→ **Recorded information**
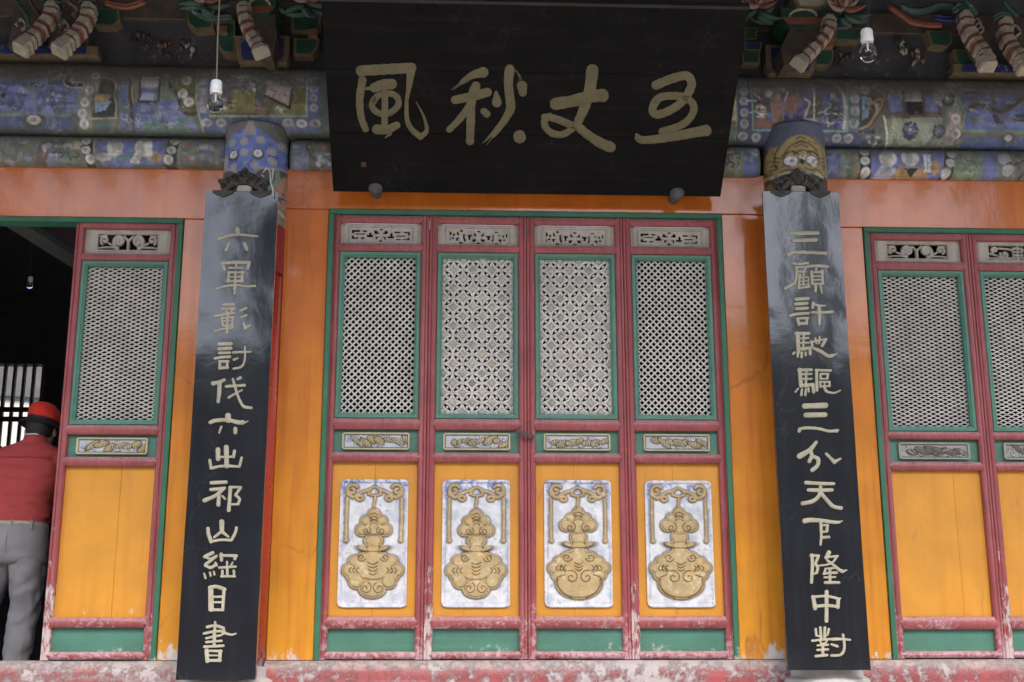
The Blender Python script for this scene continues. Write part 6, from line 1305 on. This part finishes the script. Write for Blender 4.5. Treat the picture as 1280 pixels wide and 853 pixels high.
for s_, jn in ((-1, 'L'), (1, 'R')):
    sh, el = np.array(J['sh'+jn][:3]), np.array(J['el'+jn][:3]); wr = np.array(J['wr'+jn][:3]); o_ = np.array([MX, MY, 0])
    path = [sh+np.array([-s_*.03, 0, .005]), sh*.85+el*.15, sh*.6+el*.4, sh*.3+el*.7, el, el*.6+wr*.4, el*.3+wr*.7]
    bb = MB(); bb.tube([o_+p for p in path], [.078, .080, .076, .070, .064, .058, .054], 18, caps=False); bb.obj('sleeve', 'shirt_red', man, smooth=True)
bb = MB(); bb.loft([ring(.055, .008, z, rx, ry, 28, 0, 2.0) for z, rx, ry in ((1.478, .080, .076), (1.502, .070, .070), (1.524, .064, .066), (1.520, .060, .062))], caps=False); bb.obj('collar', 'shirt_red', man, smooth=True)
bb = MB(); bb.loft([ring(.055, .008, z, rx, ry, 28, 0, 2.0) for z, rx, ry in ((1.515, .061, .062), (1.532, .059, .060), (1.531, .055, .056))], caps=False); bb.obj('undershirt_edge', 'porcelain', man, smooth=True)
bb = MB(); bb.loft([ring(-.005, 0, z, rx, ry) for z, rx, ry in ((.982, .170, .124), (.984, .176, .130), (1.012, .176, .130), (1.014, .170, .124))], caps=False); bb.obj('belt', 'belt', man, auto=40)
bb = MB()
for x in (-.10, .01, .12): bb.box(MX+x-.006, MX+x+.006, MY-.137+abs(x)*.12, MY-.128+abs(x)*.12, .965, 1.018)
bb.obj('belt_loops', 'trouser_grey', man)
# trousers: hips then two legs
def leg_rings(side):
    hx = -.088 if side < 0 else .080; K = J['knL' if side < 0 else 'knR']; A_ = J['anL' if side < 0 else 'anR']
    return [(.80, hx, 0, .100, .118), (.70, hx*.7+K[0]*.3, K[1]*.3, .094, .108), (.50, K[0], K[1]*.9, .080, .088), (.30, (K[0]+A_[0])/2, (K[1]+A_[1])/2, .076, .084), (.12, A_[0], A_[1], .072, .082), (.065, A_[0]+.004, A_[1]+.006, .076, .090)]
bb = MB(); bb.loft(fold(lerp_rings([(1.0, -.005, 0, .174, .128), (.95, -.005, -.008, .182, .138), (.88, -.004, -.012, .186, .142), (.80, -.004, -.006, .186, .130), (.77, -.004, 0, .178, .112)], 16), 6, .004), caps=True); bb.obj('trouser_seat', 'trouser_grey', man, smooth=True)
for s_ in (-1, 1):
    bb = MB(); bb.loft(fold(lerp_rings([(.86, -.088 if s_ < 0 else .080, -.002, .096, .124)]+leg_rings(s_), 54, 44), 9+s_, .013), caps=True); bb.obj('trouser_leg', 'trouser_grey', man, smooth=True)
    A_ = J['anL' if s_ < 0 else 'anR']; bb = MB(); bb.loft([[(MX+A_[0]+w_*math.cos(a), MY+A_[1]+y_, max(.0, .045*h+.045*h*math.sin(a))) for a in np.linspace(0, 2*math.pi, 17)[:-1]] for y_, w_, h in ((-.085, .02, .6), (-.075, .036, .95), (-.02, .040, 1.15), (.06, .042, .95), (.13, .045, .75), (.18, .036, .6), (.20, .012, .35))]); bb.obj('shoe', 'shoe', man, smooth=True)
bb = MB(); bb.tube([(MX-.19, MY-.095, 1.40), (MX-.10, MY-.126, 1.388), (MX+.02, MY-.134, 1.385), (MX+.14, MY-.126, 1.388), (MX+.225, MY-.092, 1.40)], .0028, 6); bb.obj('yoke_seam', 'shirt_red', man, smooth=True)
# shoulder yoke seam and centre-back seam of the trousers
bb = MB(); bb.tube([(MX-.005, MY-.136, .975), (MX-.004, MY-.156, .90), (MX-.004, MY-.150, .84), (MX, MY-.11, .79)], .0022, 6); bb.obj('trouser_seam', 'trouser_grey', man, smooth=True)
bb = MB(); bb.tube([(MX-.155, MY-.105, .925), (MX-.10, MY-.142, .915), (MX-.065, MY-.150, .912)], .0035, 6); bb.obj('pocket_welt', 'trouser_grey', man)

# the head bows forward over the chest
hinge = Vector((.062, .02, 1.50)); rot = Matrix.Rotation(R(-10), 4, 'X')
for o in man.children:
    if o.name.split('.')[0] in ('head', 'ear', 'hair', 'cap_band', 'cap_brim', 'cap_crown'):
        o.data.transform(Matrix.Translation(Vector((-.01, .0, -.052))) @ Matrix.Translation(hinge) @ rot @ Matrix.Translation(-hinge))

→ **What the task asks**
Write out each line again precisely as it appears, skipping every picture.

→ **Completed exercise**
The Blender Python script for this scene continues. Write part 6, from line 1305 on. This part finishes the script. Write for Blender 4.5. Treat the picture as 1280 pixels wide and 853 pixels high.
for s_, jn in ((-1, 'L'), (1, 'R')):
    sh, el = np.array(J['sh'+jn][:3]), np.array(J['el'+jn][:3]); wr = np.array(J['wr'+jn][:3]); o_ = np.array([MX, MY, 0])
    path = [sh+np.array([-s_*.03, 0, .005]), sh*.85+el*.15, sh*.6+el*.4, sh*.3+el*.7, el, el*.6+wr*.4, el*.3+wr*.7]
    bb = MB(); bb.tube([o_+p for p in path], [.078, .080, .076, .070, .064, .058, .054], 18, caps=False); bb.obj('sleeve', 'shirt_red', man, smooth=True)
bb = MB(); bb.loft([ring(.055, .008, z, rx, ry, 28, 0, 2.0) for z, rx, ry in ((1.478, .080, .076), (1.502, .070, .070), (1.524, .064, .066), (1.520, .060, .062))], caps=False); bb.obj('collar', 'shirt_red', man, smooth=True)
bb = MB(); bb.loft([ring(.055, .008, z, rx, ry, 28, 0, 2.0) for z, rx, ry in ((1.515, .061, .062), (1.532, .059, .060), (1.531, .055, .056))], caps=False); bb.obj('undershirt_edge', 'porcelain', man, smooth=True)
bb = MB(); bb.loft([ring(-.005, 0, z, rx, ry) for z, rx, ry in ((.982, .170, .124), (.984, .176, .130), (1.012, .176, .130), (1.014, .170, .124))], caps=False); bb.obj('belt', 'belt', man, auto=40)
bb = MB()
for x in (-.10, .01, .12): bb.box(MX+x-.006, MX+x+.006, MY-.137+abs(x)*.12, MY-.128+abs(x)*.12, .965, 1.018)
bb.obj('belt_loops', 'trouser_grey', man)
# trousers: hips then two legs
def leg_rings(side):
    hx = -.088 if side < 0 else .080; K = J['knL' if side < 0 else 'knR']; A_ = J['anL' if side < 0 else 'anR']
    return [(.80, hx, 0, .100, .118), (.70, hx*.7+K[0]*.3, K[1]*.3, .094, .108), (.50, K[0], K[1]*.9, .080, .088), (.30, (K[0]+A_[0])/2, (K[1]+A_[1])/2, .076, .084), (.12, A_[0], A_[1], .072, .082), (.065, A_[0]+.004, A_[1]+.006, .076, .090)]
bb = MB(); bb.loft(fold(lerp_rings([(1.0, -.005, 0, .174, .128), (.95, -.005, -.008, .182, .138), (.88, -.004, -.012, .186, .142), (.80, -.004, -.006, .186, .130), (.77, -.004, 0, .178, .112)], 16), 6, .004), caps=True); bb.obj('trouser_seat', 'trouser_grey', man, smooth=True)
for s_ in (-1, 1):
    bb = MB(); bb.loft(fold(lerp_rings([(.86, -.088 if s_ < 0 else .080, -.002, .096, .124)]+leg_rings(s_), 54, 44), 9+s_, .013), caps=True); bb.obj('trouser_leg', 'trouser_grey', man, smooth=True)
    A_ = J['anL' if s_ < 0 else 'anR']; bb = MB(); bb.loft([[(MX+A_[0]+w_*math.cos(a), MY+A_[1]+y_, max(.0, .045*h+.045*h*math.sin(a))) for a in np.linspace(0, 2*math.pi, 17)[:-1]] for y_, w_, h in ((-.085, .02, .6), (-.075, .036, .95), (-.02, .040, 1.15), (.06, .042, .95), (.13, .045, .75), (.18, .036, .6), (.20, .012, .35))]); bb.obj('shoe', 'shoe', man, smooth=True)
bb = MB(); bb.tube([(MX-.19, MY-.095, 1.40), (MX-.10, MY-.126, 1.388), (MX+.02, MY-.134, 1.385), (MX+.14, MY-.126, 1.388), (MX+.225, MY-.092, 1.40)], .0028, 6); bb.obj('yoke_seam', 'shirt_red', man, smooth=True)
# shoulder yoke seam and centre-back seam of the trousers
bb = MB(); bb.tube([(MX-.005, MY-.136, .975), (MX-.004, MY-.156, .90), (MX-.004, MY-.150, .84), (MX, MY-.11, .79)], .0022, 6); bb.obj('trouser_seam', 'trouser_grey', man, smooth=True)
bb = MB(); bb.tube([(MX-.155, MY-.105, .925), (MX-.10, MY-.142, .915), (MX-.065, MY-.150, .912)], .0035, 6); bb.obj('pocket_welt', 'trouser_grey', man)

# the head bows forward over the chest
hinge = Vector((.062, .02, 1.50)); rot = Matrix.Rotation(R(-10), 4, 'X')
for o in man.children:
    if o.name.split('.')[0] in ('head', 'ear', 'hair', 'cap_band', 'cap_brim', 'cap_crown'):
        o.data.transform(Matrix.Translation(Vector((-.01, .0, -.052))) @ Matrix.Translation(hinge) @ rot @ Matrix.Translation(-hinge))